#### Provided data:
# # # # # # #
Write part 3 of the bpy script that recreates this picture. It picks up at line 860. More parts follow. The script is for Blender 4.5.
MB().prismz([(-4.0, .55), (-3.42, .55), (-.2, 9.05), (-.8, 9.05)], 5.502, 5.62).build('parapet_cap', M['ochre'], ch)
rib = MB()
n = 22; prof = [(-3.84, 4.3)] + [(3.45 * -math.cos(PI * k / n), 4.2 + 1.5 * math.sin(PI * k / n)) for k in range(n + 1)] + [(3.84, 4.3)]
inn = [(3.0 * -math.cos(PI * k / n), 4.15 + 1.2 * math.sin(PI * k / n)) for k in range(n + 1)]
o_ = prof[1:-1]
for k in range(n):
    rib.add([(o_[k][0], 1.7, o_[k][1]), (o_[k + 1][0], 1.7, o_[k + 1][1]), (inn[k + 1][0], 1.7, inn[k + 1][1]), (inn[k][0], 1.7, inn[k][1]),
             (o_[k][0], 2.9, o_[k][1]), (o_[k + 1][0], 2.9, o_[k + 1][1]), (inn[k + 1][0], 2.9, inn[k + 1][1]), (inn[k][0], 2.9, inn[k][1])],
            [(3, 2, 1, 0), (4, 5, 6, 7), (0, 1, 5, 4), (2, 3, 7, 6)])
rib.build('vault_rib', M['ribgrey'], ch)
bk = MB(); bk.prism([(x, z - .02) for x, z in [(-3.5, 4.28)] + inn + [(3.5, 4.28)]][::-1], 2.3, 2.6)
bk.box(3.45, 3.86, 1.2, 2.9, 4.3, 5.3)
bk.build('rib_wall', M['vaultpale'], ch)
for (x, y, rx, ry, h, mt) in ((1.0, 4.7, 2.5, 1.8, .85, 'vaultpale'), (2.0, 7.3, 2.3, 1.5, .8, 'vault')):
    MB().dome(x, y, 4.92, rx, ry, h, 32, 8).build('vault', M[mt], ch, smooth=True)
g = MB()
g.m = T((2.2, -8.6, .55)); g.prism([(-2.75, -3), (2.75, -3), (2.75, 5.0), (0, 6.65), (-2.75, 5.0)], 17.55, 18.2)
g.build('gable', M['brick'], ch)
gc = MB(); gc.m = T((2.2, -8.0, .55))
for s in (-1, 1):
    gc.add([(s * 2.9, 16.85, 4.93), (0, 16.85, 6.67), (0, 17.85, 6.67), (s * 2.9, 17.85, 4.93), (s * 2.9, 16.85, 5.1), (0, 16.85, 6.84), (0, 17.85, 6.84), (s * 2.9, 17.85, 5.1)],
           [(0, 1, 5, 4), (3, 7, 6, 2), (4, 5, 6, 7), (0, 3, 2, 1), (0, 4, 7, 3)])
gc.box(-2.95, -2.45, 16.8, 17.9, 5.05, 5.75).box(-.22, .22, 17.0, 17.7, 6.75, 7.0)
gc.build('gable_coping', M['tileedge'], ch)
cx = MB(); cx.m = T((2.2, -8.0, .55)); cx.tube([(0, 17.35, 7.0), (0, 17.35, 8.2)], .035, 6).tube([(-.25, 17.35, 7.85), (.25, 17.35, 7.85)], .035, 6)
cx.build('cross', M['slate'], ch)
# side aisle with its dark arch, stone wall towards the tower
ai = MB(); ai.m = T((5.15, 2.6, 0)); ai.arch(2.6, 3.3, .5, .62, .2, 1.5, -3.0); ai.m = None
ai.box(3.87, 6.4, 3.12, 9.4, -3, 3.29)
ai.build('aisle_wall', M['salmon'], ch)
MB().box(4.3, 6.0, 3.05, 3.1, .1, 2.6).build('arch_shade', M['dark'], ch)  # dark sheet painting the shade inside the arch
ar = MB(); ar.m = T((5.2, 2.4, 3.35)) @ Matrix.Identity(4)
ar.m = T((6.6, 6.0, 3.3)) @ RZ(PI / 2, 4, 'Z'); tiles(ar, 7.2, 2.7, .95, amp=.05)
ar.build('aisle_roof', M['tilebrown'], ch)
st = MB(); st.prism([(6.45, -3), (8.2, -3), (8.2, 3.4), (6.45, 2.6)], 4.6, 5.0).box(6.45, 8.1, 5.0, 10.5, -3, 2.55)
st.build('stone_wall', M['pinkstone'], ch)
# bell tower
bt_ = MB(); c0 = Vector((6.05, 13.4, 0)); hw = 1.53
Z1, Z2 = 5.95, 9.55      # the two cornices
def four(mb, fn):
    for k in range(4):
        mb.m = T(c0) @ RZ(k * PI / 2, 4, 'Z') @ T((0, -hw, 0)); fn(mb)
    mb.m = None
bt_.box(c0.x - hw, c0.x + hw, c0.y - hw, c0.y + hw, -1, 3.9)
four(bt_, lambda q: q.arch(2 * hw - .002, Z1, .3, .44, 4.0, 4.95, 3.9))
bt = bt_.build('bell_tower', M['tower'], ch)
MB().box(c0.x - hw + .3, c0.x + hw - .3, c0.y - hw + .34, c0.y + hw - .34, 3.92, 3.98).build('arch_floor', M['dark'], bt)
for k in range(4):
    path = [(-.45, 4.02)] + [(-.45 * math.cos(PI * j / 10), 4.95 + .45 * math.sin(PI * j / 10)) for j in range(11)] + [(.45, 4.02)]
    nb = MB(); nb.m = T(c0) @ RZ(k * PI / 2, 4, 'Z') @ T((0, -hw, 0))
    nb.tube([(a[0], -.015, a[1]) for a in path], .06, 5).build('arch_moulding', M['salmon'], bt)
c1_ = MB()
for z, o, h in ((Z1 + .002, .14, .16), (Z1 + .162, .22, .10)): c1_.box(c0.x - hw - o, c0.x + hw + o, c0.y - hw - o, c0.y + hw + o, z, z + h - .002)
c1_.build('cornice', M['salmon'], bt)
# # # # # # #
#### The task:
Return every line of the material exactly.

#### Full response:
Write part 3 of the bpy script that recreates this picture. It picks up at line 860. More parts follow. The script is for Blender 4.5.
MB().prismz([(-4.0, .55), (-3.42, .55), (-.2, 9.05), (-.8, 9.05)], 5.502, 5.62).build('parapet_cap', M['ochre'], ch)
rib = MB()
n = 22; prof = [(-3.84, 4.3)] + [(3.45 * -math.cos(PI * k / n), 4.2 + 1.5 * math.sin(PI * k / n)) for k in range(n + 1)] + [(3.84, 4.3)]
inn = [(3.0 * -math.cos(PI * k / n), 4.15 + 1.2 * math.sin(PI * k / n)) for k in range(n + 1)]
o_ = prof[1:-1]
for k in range(n):
    rib.add([(o_[k][0], 1.7, o_[k][1]), (o_[k + 1][0], 1.7, o_[k + 1][1]), (inn[k + 1][0], 1.7, inn[k + 1][1]), (inn[k][0], 1.7, inn[k][1]),
             (o_[k][0], 2.9, o_[k][1]), (o_[k + 1][0], 2.9, o_[k + 1][1]), (inn[k + 1][0], 2.9, inn[k + 1][1]), (inn[k][0], 2.9, inn[k][1])],
            [(3, 2, 1, 0), (4, 5, 6, 7), (0, 1, 5, 4), (2, 3, 7, 6)])
rib.build('vault_rib', M['ribgrey'], ch)
bk = MB(); bk.prism([(x, z - .02) for x, z in [(-3.5, 4.28)] + inn + [(3.5, 4.28)]][::-1], 2.3, 2.6)
bk.box(3.45, 3.86, 1.2, 2.9, 4.3, 5.3)
bk.build('rib_wall', M['vaultpale'], ch)
for (x, y, rx, ry, h, mt) in ((1.0, 4.7, 2.5, 1.8, .85, 'vaultpale'), (2.0, 7.3, 2.3, 1.5, .8, 'vault')):
    MB().dome(x, y, 4.92, rx, ry, h, 32, 8).build('vault', M[mt], ch, smooth=True)
g = MB()
g.m = T((2.2, -8.6, .55)); g.prism([(-2.75, -3), (2.75, -3), (2.75, 5.0), (0, 6.65), (-2.75, 5.0)], 17.55, 18.2)
g.build('gable', M['brick'], ch)
gc = MB(); gc.m = T((2.2, -8.0, .55))
for s in (-1, 1):
    gc.add([(s * 2.9, 16.85, 4.93), (0, 16.85, 6.67), (0, 17.85, 6.67), (s * 2.9, 17.85, 4.93), (s * 2.9, 16.85, 5.1), (0, 16.85, 6.84), (0, 17.85, 6.84), (s * 2.9, 17.85, 5.1)],
           [(0, 1, 5, 4), (3, 7, 6, 2), (4, 5, 6, 7), (0, 3, 2, 1), (0, 4, 7, 3)])
gc.box(-2.95, -2.45, 16.8, 17.9, 5.05, 5.75).box(-.22, .22, 17.0, 17.7, 6.75, 7.0)
gc.build('gable_coping', M['tileedge'], ch)
cx = MB(); cx.m = T((2.2, -8.0, .55)); cx.tube([(0, 17.35, 7.0), (0, 17.35, 8.2)], .035, 6).tube([(-.25, 17.35, 7.85), (.25, 17.35, 7.85)], .035, 6)
cx.build('cross', M['slate'], ch)
# side aisle with its dark arch, stone wall towards the tower
ai = MB(); ai.m = T((5.15, 2.6, 0)); ai.arch(2.6, 3.3, .5, .62, .2, 1.5, -3.0); ai.m = None
ai.box(3.87, 6.4, 3.12, 9.4, -3, 3.29)
ai.build('aisle_wall', M['salmon'], ch)
MB().box(4.3, 6.0, 3.05, 3.1, .1, 2.6).build('arch_shade', M['dark'], ch)  # dark sheet painting the shade inside the arch
ar = MB(); ar.m = T((5.2, 2.4, 3.35)) @ Matrix.Identity(4)
ar.m = T((6.6, 6.0, 3.3)) @ RZ(PI / 2, 4, 'Z'); tiles(ar, 7.2, 2.7, .95, amp=.05)
ar.build('aisle_roof', M['tilebrown'], ch)
st = MB(); st.prism([(6.45, -3), (8.2, -3), (8.2, 3.4), (6.45, 2.6)], 4.6, 5.0).box(6.45, 8.1, 5.0, 10.5, -3, 2.55)
st.build('stone_wall', M['pinkstone'], ch)
# bell tower
bt_ = MB(); c0 = Vector((6.05, 13.4, 0)); hw = 1.53
Z1, Z2 = 5.95, 9.55      # the two cornices
def four(mb, fn):
    for k in range(4):
        mb.m = T(c0) @ RZ(k * PI / 2, 4, 'Z') @ T((0, -hw, 0)); fn(mb)
    mb.m = None
bt_.box(c0.x - hw, c0.x + hw, c0.y - hw, c0.y + hw, -1, 3.9)
four(bt_, lambda q: q.arch(2 * hw - .002, Z1, .3, .44, 4.0, 4.95, 3.9))
bt = bt_.build('bell_tower', M['tower'], ch)
MB().box(c0.x - hw + .3, c0.x + hw - .3, c0.y - hw + .34, c0.y + hw - .34, 3.92, 3.98).build('arch_floor', M['dark'], bt)
for k in range(4):
    path = [(-.45, 4.02)] + [(-.45 * math.cos(PI * j / 10), 4.95 + .45 * math.sin(PI * j / 10)) for j in range(11)] + [(.45, 4.02)]
    nb = MB(); nb.m = T(c0) @ RZ(k * PI / 2, 4, 'Z') @ T((0, -hw, 0))
    nb.tube([(a[0], -.015, a[1]) for a in path], .06, 5).build('arch_moulding', M['salmon'], bt)
c1_ = MB()
for z, o, h in ((Z1 + .002, .14, .16), (Z1 + .162, .22, .10)): c1_.box(c0.x - hw - o, c0.x + hw + o, c0.y - hw - o, c0.y + hw + o, z, z + h - .002)
c1_.build('cornice', M['salmon'], bt)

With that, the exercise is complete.